Quelque 3.500 photographies sont maintenant conservées dans un établissement de préservation spécialisé. Personne, pas même moi, n’a jamais vraiment vu cette collection dans son ensemble – et cela n’arrivera sans doute jamais, car elle est trop importante. J’ai estimé cependant qu’il était temps de faire l’inventaire des œuvres accumulées sur les trente dernières années et d’en choisir certaines parmi les plus marquantes. J’ai travaillé à la sélection pendant des mois, revenant inlassablement sur mes choix. Un jour enfin, il m’a semblé que j’avais atteint mon but. J’ai ainsi réuni un éventail d’environ 350 œuvres, qui représente la partie émergée de l’iceberg.
Parmi toutes celles que j’ai eues, 2 conversations sont venues nourrir mon parcours de collectionneur. John Richardson a évoqué un jour un déjeuner avec Picasso. L’idée que l’on puisse entretenir avec un artiste une véritable relation qui aille au-delà de l’appréciation d’une photographie m’a aussitôt captivée. Il m’apparaissait clairement qu’en établissant un lien personnel avec un artiste, je comprendrais mieux son œuvre, tout en vivant des moments passionnants.
Alors que je collectionnais plutôt des œuvres de nature historique, je me suis tourné vers des artistes contemporains et tout particulièrement de jeunes photographes émergeants. Le marché de la photographie a pris son essor à peu près en même temps que j’entamais mon périple de collectionneur. Tout en travaillant avec des fonds assez limités, je faisais tout pour devancer la vague.

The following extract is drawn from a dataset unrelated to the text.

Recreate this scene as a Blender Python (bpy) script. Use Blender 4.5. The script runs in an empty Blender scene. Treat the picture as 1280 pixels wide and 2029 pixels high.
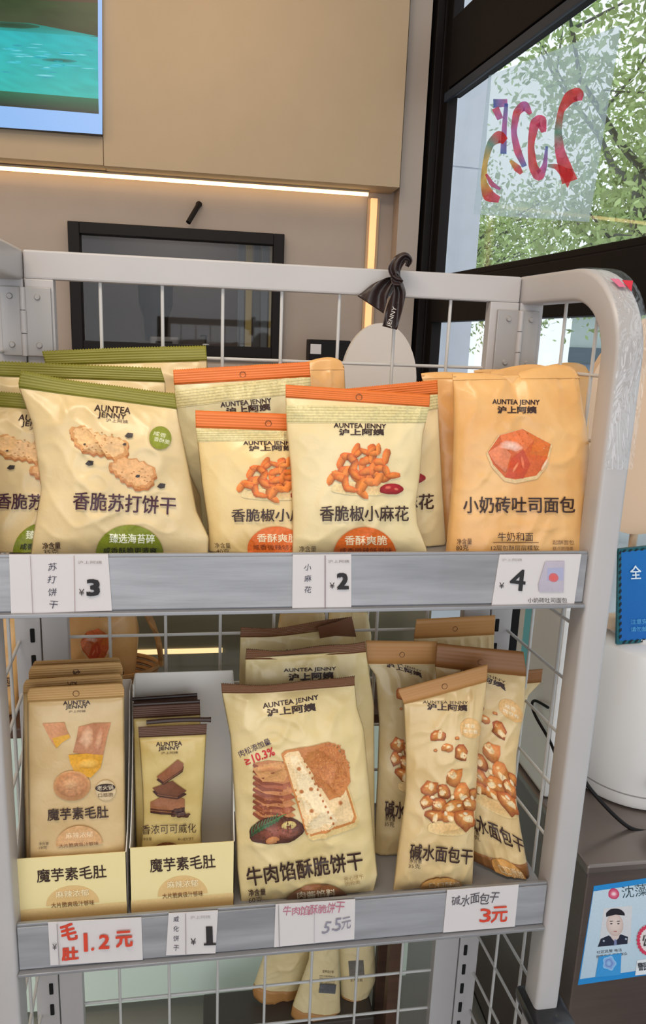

Élargissant rapidement mon champ d’action, je suis passé à l’organisation d’expositions, la rédaction de catalogues, d’articles et de livres, ainsi que la production d’expositions. Enfin et c’était sans doute une suite logique, j’ai commencé à représenter les artistes avec qui j’avais forgé des relations. À l’instar de nombreux marchands d’art, je vendais des travaux pour financer ma passion de collectionneur. Leo Castelli m’a dit un jour qu’il était primordial d’acheter des pièces provenant des expositions que l’on montait. Il me semblait qu’il s’agissait là soit d’une méthode extraordinaire pour développer une collection, soit d’une façon désastreuse de gérer une affaire. Ou peut-être les deux. En tout état de cause, j’ai pris son conseil à cœur et vous verrez donc de nombreux travaux signés d’artistes que j’ai exposés au fil des ans.
J’ai monté des expositions dans des musées et des galeries de la planète toute entière. Pendant un temps, j’ai participé à la rédaction des magazines American Photo et The Art Newspaper. J’ai écrit plusieurs ouvrages sur Hiroshi Sugimoto, enseigné à la School of Visual Arts ainsi qu’à l’International Center of Photography et donné des conférences à travers le monde. J’ai fait partie du premier comité pour la photographie du musée Guggenheim et dirigé le Peter Hay Halpert Fine Art à la fois comme une galerie d’art et comme un espace d’exposition.
Et d’un bout à l’autre de cette longue épopée insolite, j’ai collectionné des photographies.
Peter Hay Halpert
Peter Hay Halpert est un marchand d’art américain. Sa collection couvre l’histoire de la photographie de sa naissance à nos jours.